Don't include pictures. Quote the lines below from the first through the line that contains "return Vector((r.x *".

_DATA PROVIDED_:

※

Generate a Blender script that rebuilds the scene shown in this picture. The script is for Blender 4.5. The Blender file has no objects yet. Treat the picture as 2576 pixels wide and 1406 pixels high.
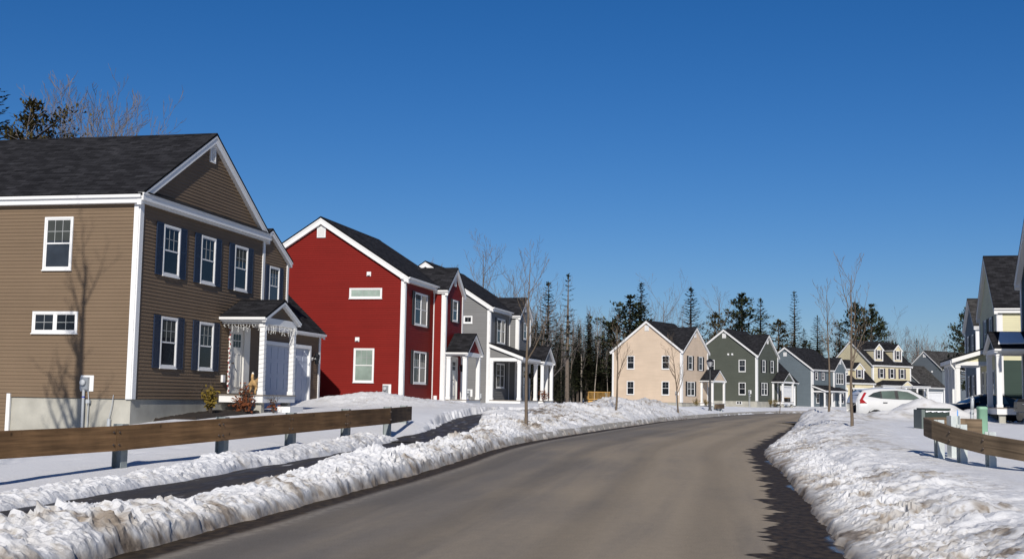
import bpy, math, random
import numpy as np
from mathutils import Vector, Matrix
random.seed(7)
R_ = math.radians
scene = bpy.context.scene
COL = scene.collection

# ------------------------------------------------------------------ camera numbers (image plane of 2576 x 1406 used when measuring)
F = 3036.0; CXP = 1288.0; CYP = 703.0; ROLL = R_(0.99); PITCH = math.atan(298.0 / F); EYE = 1.5
def ray(px, py):
    x = (px - CXP) / F; y = (CYP - py) / F
    c, s = math.cos(ROLL), math.sin(ROLL)
    x2 = x * c - y * s; y2 = x * s + y * c
    cp, sp = math.cos(PITCH), math.sin(PITCH)
    return Vector((x2, cp - y2 * sp, sp + y2 * cp))
def at(px, py, Y):
    r = ray(px, py); k = Y / r.y
    return Vector((r.x * k, Y, EYE + r.z * k))

# ------------------------------------------------------------------ mesh helpers
class MB:
    def __init__(s): s.v = []; s.f = []; s.uv = []; s.mi = []; s.anyuv = False; s.cur = 0
    def face(s, pts, uv=None):
        b = len(s.v); s.v.extend([tuple(p) for p in pts]); s.f.append(tuple(range(b, b + len(pts))))
        s.mi.append(s.cur)
        if uv: s.anyuv = True; s.uv.append(uv)
        else: s.uv.append([(0, 0)] * len(pts))
    def hexa(s, c):   # c: 8 corners, 0-3 bottom ring, 4-7 top ring
        b = len(s.v); s.v.extend([tuple(p) for p in c])
        for q in ((0, 3, 2, 1), (4, 5, 6, 7), (0, 1, 5, 4), (1, 2, 6, 5), (2, 3, 7, 6), (3, 0, 4, 7)):
            s.f.append(tuple(b + i for i in q)); s.uv.append([(0, 0)] * 4); s.mi.append(s.cur)
    def box(s, x0, x1, y0, y1, z0, z1):
        x0, x1 = min(x0, x1), max(x0, x1); y0, y1 = min(y0, y1), max(y0, y1); z0, z1 = min(z0, z1), max(z0, z1)
        s.hexa([(x0, y0, z0), (x1, y0, z0), (x1, y1, z0), (x0, y1, z0), (x0, y0, z1), (x1, y0, z1), (x1, y1, z1), (x0, y1, z1)])
    def tube(s, p, q, r0, r1, n=5, cap=False):
        p = Vector(p); q = Vector(q); d = q - p
        if d.length < 1e-6: return
        d.normalize(); a = Vector((0, 0, 1)) if abs(d.z) < .9 else Vector((1, 0, 0))
        e1 = d.cross(a).normalized(); e2 = d.cross(e1)
        b = len(s.v)
        for (c, r) in ((p, r0), (q, r1)):
            for i in range(n):
                t = 2 * math.pi * i / n; s.v.append(tuple(c + e1 * (r * math.cos(t)) + e2 * (r * math.sin(t))))
        for i in range(n):
            j = (i + 1) % n; s.f.append((b + i, b + j, b + n + j, b + n + i)); s.uv.append([(0, 0)] * 4); s.mi.append(s.cur)
        if cap:
            s.f.append(tuple(b + i for i in range(n))[::-1]); s.uv.append([(0, 0)] * n); s.mi.append(s.cur)
            s.f.append(tuple(b + n + i for i in range(n))); s.uv.append([(0, 0)] * n); s.mi.append(s.cur)
    def path(s, pts, rs, n=6, cap=True):
        for i in range(len(pts) - 1): s.tube(pts[i], pts[i + 1], rs[i], rs[i + 1], n, cap)
    def lathe(s, prof, n=16, c=(0, 0, 0), axis='z'):
        b = len(s.v)
        for (r, z) in prof:
            for i in range(n):
                t = 2 * math.pi * i / n; x, y = r * math.cos(t), r * math.sin(t)
                p = (x, y, z) if axis == 'z' else ((z, x, y) if axis == 'x' else (x, z, y))
                s.v.append((c[0] + p[0], c[1] + p[1], c[2] + p[2]))
        for k in range(len(prof) - 1):
            for i in range(n):
                j = (i + 1) % n
                s.f.append((b + k * n + i, b + k * n + j, b + (k + 1) * n + j, b + (k + 1) * n + i)); s.uv.append([(0, 0)] * 4); s.mi.append(s.cur)
    def slab(s, A, B, C, D, th):   # A-B eave, D-C ridge ; top surface + thickness, uv in metres
        A, B, C, D = map(Vector, (A, B, C, D)); dn = Vector((0, 0, -th))
        L = (B - A).length; e = (B - A).normalized()
        uv = [(0, 0), (L, 0), ((C - A).dot(e), ((C - A) - e * (C - A).dot(e)).length), ((D - A).dot(e), ((D - A) - e * (D - A).dot(e)).length)]
        s.face([A, B, C, D], uv)
        s.face([A + dn, D + dn, C + dn, B + dn])
        for p, q in ((A, B), (B, C), (C, D), (D, A)): s.face([p, p + dn, q + dn, q])
    def prism(s, poly, d0, d1, fn):   # poly in 2D, extruded d0..d1 ; fn(a, z, d) -> 3D
        n = len(poly)
        s.face([fn(a, z, d1) for a, z in poly]); s.face([fn(a, z, d0) for a, z in poly][::-1])
        for i in range(n):
            a, b = poly[i], poly[(i + 1) % n]
            s.face([fn(*a, d0), fn(*b, d0), fn(*b, d1), fn(*a, d1)])
    def mesh(s, name, mats, smooth=False):
        m = bpy.data.meshes.new(name); m.from_pydata(s.v, [], s.f)
        if s.anyuv:
            l = m.uv_layers.new(name='UVMap'); flat = np.array([c for f in s.uv for c in f], dtype=np.float32).ravel()
            l.data.foreach_set('uv', flat)
        for mt in (mats if isinstance(mats, (list, tuple)) else [mats]): m.materials.append(mt)
        if len(m.materials) > 1: m.polygons.foreach_set('material_index', s.mi)
        if smooth: m.polygons.foreach_set('use_smooth', [True] * len(m.polygons))
        m.update(); return m
    def build(s, name, mats, parent=None, smooth=False, label=None):
        o = bpy.data.objects.new(name, s.mesh(name, mats, smooth)); COL.objects.link(o)
        if parent: o.parent = parent
        if label: o['label'] = label
        return o

def tag(o, label=None, cat=None, group=None, kind=None):
    if label: o['label'] = label
    if cat: o['category'] = cat
    if group: o['group'] = group
    if kind: o['kind'] = kind
    return o
def empty(name, loc=(0, 0, 0), rz=0.0, label=None, cat=None, group=None):
    o = bpy.data.objects.new(name, None); COL.objects.link(o); o.location = loc; o.rotation_euler = (0, 0, rz)
    o.empty_display_size = .3
    return tag(o, label, cat, group)
def copy_tree(o, parent=None):
    c = o.copy(); COL.objects.link(c)
    if parent: c.parent = parent
    for ch in list(o.children): copy_tree(ch, c)
    return c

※

_WRITTEN RESPONSE_:
Generate a Blender script that rebuilds the scene shown in this picture. The script is for Blender 4.5. The Blender file has no objects yet. Treat the picture as 2576 pixels wide and 1406 pixels high.
import bpy, math, random
import numpy as np
from mathutils import Vector, Matrix
random.seed(7)
R_ = math.radians
scene = bpy.context.scene
COL = scene.collection

# ------------------------------------------------------------------ camera numbers (image plane of 2576 x 1406 used when measuring)
F = 3036.0; CXP = 1288.0; CYP = 703.0; ROLL = R_(0.99); PITCH = math.atan(298.0 / F); EYE = 1.5
def ray(px, py):
    x = (px - CXP) / F; y = (CYP - py) / F
    c, s = math.cos(ROLL), math.sin(ROLL)
    x2 = x * c - y * s; y2 = x * s + y * c
    cp, sp = math.cos(PITCH), math.sin(PITCH)
    return Vector((x2, cp - y2 * sp, sp + y2 * cp))
def at(px, py, Y):
    r = ray(px, py); k = Y / r.y
    return Vector((r.x * k, Y, EYE + r.z * k))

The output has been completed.